That Warm Sound

Discussion in 'Microphones (live or studio)' started by LAhiphopproducer, Aug 1, 2005.

  1. Hi back with another question that will help me and the lurkers. Now that I figured out that I want the Msp5's over the KRK V6's (gotta do final in store test to make sure), now Im looking at soundcards. I make Hip i need that Warm Sound of Basses and the crisp snap of Snares. Which card would suit me best MBox, Emu 1820, RME. I know the interface is not the only entrance to warm sound heaven but its one of the most important rite? Of these 3 which has the best converters.
  2. imagineaudio

    imagineaudio Active Member

    Nov 24, 2004
    the emu is supposed to use the same converters as the PT 192 interface......they should be fine. avoid the mbox like the plague.
  3. How accurate is EMU is using Protools converters. Anyone have proof to this? aNd can someone explain what a converter is =)
  4. TheArchitect

    TheArchitect Active Member

    Mar 26, 2005
    I doubt RME is using digidesign converters but RME makes top shelf stuff. A converter is what changes the analog signal into digital and vice versa
  5. Cucco

    Cucco Distinguished Member

    Mar 8, 2004
    Tacoma, WA

    You are wanting to work in the digital realm. However, audio in its purest state is analog. To get the analog into the digital realm, you must have an A/D (analog to digital) converter which takes the analog information contained in an audio wave and turns it into numbers representing frequency and amplitude and time. (The three components of sound).

    In turn, you'll also need something to take that digital audio and once again make it analog (or voltage in other words) so that a speaker can playback your music. All CD Players, DVD Players, Soundcards, etc. have built in DACs (Digital to Analog Converters). However, the quality is the problem.

    As far as "warm" digital, there is no such thing. There is accurate digital and inaccurate digital. Inaccurate digital (often attributed to a bad clock) sounds harsh and brittle because it can't resolve the higher frequencies at an acceptable accuracy. Of course, then there's always the debate about the quality of the componentry before and after the converter chip.

    In general, all of the boxes that you mention do a fine job of conversion. My personal preference would be for the RME. They're versatile and sound very accurate. I don't think you can go wrong with them.

    As for warmth - keeping your signal chain as clean, good, and pure as possible will help this. Avoid using lots of outboard effects for the time being. While they may be sometimes helpful, you're simply adding stuff to the signal chain which will degrade it.

    I'm not suggesting that you never should use outboard gear - I find it to be quite nice.
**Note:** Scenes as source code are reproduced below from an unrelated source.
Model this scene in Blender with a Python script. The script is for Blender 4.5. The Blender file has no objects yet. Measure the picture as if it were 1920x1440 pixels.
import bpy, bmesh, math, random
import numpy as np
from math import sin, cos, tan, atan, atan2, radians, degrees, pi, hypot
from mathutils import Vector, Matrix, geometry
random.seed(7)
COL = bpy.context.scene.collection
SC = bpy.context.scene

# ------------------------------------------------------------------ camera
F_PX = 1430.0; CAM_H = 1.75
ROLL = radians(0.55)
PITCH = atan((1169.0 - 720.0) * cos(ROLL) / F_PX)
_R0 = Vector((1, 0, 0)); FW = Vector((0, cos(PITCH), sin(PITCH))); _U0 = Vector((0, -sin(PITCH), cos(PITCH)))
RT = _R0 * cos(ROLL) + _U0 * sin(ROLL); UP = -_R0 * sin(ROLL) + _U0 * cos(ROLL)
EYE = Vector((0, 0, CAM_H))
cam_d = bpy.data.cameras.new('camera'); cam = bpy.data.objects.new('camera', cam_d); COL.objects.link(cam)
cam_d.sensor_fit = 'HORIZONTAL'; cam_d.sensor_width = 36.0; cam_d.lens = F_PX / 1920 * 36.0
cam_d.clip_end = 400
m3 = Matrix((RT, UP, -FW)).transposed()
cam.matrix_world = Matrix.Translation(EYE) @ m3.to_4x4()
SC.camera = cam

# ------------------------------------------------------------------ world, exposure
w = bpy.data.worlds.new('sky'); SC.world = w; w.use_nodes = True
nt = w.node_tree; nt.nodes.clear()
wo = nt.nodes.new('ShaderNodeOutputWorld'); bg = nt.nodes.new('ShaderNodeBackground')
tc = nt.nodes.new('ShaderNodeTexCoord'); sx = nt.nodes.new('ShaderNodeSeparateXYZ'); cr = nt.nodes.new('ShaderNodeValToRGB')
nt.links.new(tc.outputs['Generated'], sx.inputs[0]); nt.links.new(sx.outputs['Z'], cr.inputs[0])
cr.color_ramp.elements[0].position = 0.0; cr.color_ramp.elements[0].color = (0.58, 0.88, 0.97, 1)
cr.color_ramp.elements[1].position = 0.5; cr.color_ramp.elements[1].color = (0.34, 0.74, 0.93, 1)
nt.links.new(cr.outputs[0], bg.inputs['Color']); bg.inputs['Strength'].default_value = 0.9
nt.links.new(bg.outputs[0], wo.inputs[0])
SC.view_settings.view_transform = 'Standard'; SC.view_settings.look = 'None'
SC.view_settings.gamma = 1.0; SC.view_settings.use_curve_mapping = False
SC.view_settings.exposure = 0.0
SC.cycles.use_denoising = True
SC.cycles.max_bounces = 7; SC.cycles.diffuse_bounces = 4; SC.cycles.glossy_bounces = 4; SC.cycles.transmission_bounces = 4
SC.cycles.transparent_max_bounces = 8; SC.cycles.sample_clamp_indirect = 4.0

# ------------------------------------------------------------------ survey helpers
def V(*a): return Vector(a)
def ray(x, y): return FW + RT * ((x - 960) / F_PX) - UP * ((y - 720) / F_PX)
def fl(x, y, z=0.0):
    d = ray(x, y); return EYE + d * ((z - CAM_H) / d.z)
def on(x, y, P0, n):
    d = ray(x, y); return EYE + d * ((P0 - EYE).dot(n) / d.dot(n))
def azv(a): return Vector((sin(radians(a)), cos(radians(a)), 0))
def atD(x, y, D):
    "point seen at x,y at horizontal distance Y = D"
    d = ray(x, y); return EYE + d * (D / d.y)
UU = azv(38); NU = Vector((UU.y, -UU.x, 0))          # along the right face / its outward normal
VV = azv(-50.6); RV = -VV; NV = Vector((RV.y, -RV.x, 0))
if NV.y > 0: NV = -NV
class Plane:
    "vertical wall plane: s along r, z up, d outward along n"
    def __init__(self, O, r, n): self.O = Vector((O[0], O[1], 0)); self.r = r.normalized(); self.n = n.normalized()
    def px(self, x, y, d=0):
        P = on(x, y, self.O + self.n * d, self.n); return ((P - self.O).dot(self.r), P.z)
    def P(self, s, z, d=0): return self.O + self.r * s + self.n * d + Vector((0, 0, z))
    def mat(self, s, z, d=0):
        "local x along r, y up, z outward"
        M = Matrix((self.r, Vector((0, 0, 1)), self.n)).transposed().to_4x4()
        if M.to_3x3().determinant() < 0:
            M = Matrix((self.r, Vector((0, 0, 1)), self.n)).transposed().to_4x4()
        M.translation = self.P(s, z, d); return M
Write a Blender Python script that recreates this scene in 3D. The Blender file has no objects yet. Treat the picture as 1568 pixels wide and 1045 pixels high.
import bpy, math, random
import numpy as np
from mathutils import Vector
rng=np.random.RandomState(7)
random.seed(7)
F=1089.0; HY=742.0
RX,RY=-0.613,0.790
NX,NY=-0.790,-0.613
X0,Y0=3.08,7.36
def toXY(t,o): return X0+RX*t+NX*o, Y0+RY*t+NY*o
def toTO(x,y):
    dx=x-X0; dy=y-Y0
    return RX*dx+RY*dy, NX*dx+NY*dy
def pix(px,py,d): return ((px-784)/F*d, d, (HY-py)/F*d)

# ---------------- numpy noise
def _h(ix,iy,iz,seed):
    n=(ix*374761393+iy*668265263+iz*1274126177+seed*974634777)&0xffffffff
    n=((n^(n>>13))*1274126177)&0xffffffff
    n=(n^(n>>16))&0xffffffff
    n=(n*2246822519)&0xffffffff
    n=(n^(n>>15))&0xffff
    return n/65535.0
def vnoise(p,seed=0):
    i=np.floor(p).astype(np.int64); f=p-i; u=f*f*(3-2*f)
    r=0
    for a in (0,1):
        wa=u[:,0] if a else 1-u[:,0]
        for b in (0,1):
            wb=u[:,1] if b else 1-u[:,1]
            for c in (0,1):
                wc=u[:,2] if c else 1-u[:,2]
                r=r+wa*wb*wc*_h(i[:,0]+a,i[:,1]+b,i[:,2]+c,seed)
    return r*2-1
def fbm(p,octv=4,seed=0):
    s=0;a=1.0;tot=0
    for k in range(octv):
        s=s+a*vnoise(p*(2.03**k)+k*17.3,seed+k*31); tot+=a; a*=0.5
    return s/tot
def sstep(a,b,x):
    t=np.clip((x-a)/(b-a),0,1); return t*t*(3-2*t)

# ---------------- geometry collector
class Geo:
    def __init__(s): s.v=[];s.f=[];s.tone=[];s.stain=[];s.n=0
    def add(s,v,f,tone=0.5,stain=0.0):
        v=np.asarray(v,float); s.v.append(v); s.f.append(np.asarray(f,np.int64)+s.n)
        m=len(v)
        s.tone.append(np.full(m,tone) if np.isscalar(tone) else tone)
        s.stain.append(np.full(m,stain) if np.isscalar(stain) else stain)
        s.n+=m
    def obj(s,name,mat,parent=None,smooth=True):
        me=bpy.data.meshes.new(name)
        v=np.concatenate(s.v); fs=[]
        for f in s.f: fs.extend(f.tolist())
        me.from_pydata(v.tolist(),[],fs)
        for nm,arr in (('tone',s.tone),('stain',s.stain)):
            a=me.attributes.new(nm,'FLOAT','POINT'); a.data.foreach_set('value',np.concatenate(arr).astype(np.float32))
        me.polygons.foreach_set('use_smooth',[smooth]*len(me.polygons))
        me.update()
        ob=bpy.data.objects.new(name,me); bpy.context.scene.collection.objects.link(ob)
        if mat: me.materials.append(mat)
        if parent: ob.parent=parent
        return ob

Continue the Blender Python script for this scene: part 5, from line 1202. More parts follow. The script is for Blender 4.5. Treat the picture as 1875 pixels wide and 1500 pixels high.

I'm suggesting that you not use "cheap" outboard gear (cheap quality, not price - definitely not the same) that you're not quite familiar with what it does.

    A good vocalist + a good mic + a good pre + a good converter = Warm sound 8)

    I hope this helps.

  6. Definately does help. Thanks Cucco.
  7. Opus2000

    Opus2000 Well-Known Member

    Apr 7, 2001
    Ummm...sure there is...touch an Apogee converter box that has been on for several hours! lmao :lol:

    Had to...sorry! :D

    Now, onto the subject at hand. I agree totally with Cucco. RME would be the best way to go in the long run for several reasons...great sounding boxes, very stable drivers(very important) and a huge user base of users around the world. You can't find a better interface for the money these days....

    Having worked for Apogee electronics for a few years I have learned what sounds good and what doesn't. Having been dealing with DAW's for over 8+ years I've learned a good deal about what it takes to make one solid.

    I do a ton of R&B/Rap/Hip Hop in the LA area. For my audio card I have an RME 96/52 card(Non-HDSP) and use an APogee Mini-DAC for my DA. If you want that warm sound..that's what you should is IMHO a great sounding D/A converter. Very transparent, great stereo imaging and very flexible in it's operation. It also goes to 11!! :D

    Just some input...

    Opus :D
  8. wavline1820m

    wavline1820m Guest

    if you are really looking for that warm sound, buy yourself, a kick ass preamp. i have been recording for a number of years now, and i was always frustrated with not being able to capture low end freqeuncies, proplerly, like killer bass guitar for example.

    So, i coughed up the 3,000 or so, and bought a focusrite blue.

    Now, things are looking up. Best purchase yet. A little hard on the pocket book, but, thank god for payment plans. This thing will change your life. I sometimes, run, my bacon and eggs through it, and for some reason, its just tates better....

  9. aWESOME...ill look into the APogee...and will have the focusrite n my watchlist.